4. As to the first point, it was disclosed during the course of the argument before us that the District Judge was in error in supposing that the counter of Defendants Nos. 36 and 37 was put in by the third defendant. They were then actually majors and put in their counter as such. The statement therein that their father has no right whatever to the property, therefore, was not made by the father at all and cannot form an estoppel against him.

5. As to the second point, the question whether the placing on record of a wrong legal representative will bind the estate in such execution proceedings was gone into to some extent before us, but we stopped the argument on that point as it seemed to us unnecessary to go into it further for the decision of the case.

6. We are of opinion that the third defendant's present petition was unsustainable under Order 21, Rule 58. The enquiry under that order is designed to cover cases) where a third party comes forward with! a claim to the property on the ground that it is not attachable as the property of the judgment-debtor or liable for the decree. Now, the third defendant has all along admitted and admits now that this property is the property of the judgment-debtor in his hands and liable for the decree. In such an enquiry the Court can release the property from attachment only if the conditions of Rule 60 are found, and that is not the present case at all. The Court could not then in law under this enquiry allow the third defendant's claim.

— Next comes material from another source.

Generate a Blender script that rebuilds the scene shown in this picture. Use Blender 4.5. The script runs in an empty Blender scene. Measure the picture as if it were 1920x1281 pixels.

7. The petition of claim, however, was put in also under Section 47 of the Civil P.C., and possibly the question of want of notice might fall to be considered if it is taken to be a case under that section ; but, in considering whether an appeal from an order under that section should be allowed merely on the ground of want of notice in the execution petition, the Court must consider whether that want of notice has in any way prejudiced the appellant. In the present case we cannot conceive how it has prejudiced the appellant, nor is he able to suggest to us of what benefit it would have been to him if he had got the notice. He admits that the property is liable for the decree and has admitted it all along. He has been a party to two previous execution proceedings in which the property, which was in his possession all along, was attached as the assets of Subba Rao and he raised no objections to that, because he obviously could not, and has never denied that these assets were liable for the decree. So far back as 23rd April 1923, he was aided as a party to this execution petition and he has not yet sought to have that order set aside. He is obviously now endeavouring merely to take advantage of a mistake made by the decree holder in omitting his name from the execution petition-a mistake which, in view of his attitude throughout, cannot in any way profit him or get rid of the cardinal fact that the property attached is liable for the decree, unless the decree-holder's claim is barred by time. His own claim, therefore, is obviously unsustainable, for, even if he was on record in E.P. No. 16 of 1920 no plea which he could raise would avail him. The only object of putting him on record and giving him notice is to give him an opportunity to put forward any claim which he has in his own right to the property or any question of limitation barring the execution petition. As to the former he was in no better position than he had been when he was on record in the two previous execution petitions; and as to the latter there is no question of E.P. No. 16 of 1920, being time-barred.

8. No question of the continuance of attachment in E.P. No. 67 of 1913, for the benefit of E.P. No. 16 of 1920, need be raised here. In E.P. No. 16 of 1920 there was a valid fresh attachment on 25th July 1922 and E.P. No. 16 of 1920, was not time-barred.

9. We can therefore, see no reason to interfere with the order of the lower Court and dismiss this appeal with costs.